If Trump’s worldview — denial of climate science, hostility to migrants, contempt for multilateralism, glorification of force, silence on justice — becomes the standard, the future is grim. Without cooperation, the Paris Accord will unravel, and warming will accelerate. Wars will become harder to contain, easier to start. The UN and other bodies will fade into irrelevance, leaving disputes to brute force. Polarisation and scapegoating will hollow out democracies. Justice causes like Palestine will wither, fuelling anger and radicalisation. This is not speculation. It is already unfolding. From Gaza to Ukraine, from rising seas to refugee crises, the costs of unilateral bluster are plain to see.
The world is at a crossroads. One path follows Trump, Modi, Netanyahu — leaders who wield slogans like weapons, treat diplomacy as theatre, and reduce governance to personality cults. That path promises strength but delivers fragility. It normalises endless conflict and accelerates planetary peril.

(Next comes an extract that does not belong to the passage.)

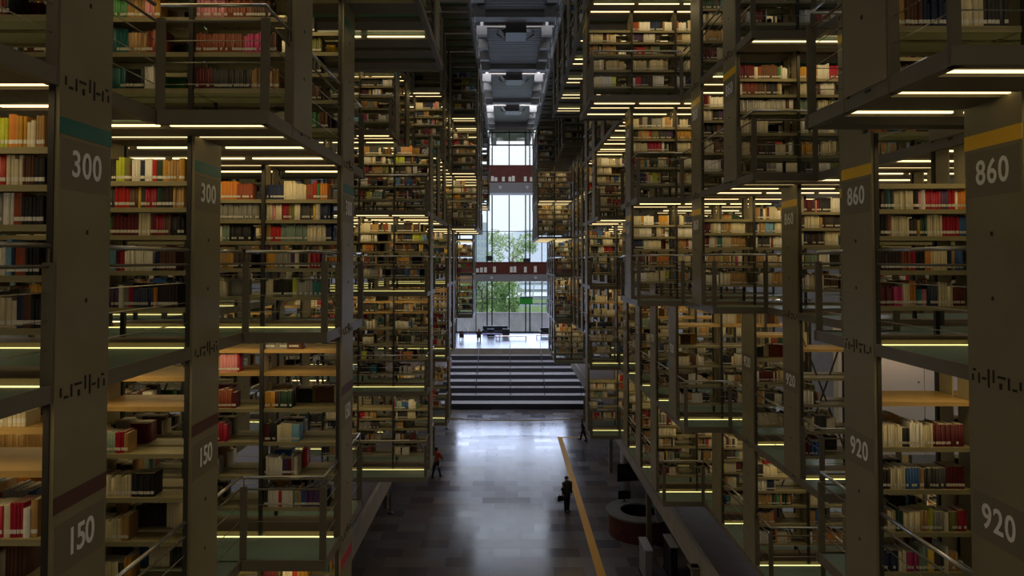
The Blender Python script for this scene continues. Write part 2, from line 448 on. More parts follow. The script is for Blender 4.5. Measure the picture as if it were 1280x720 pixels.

The other path is harder. Rebuilding institutions, defending multilateralism, embracing complexity, and standing for justice even when inconvenient. It means recommitting to science on climate, to law on conflicts, to fairness on Palestine, and to restraint in military affairs. The truth is harsh: unless democracies resist the allure of Trump-style politics, the world risks sliding into permanent instability.
Strongmen may dominate headlines, but they cannot build the future. That task requires quieter virtues — cooperation, integrity, restraint. Trump’s UN rant was a reminder of what happens when bluster masquerades as policy. The greater danger is not Trump himself, but a world where his way of doing politics becomes the rule rather than the exception. That is a future humanity cannot afford.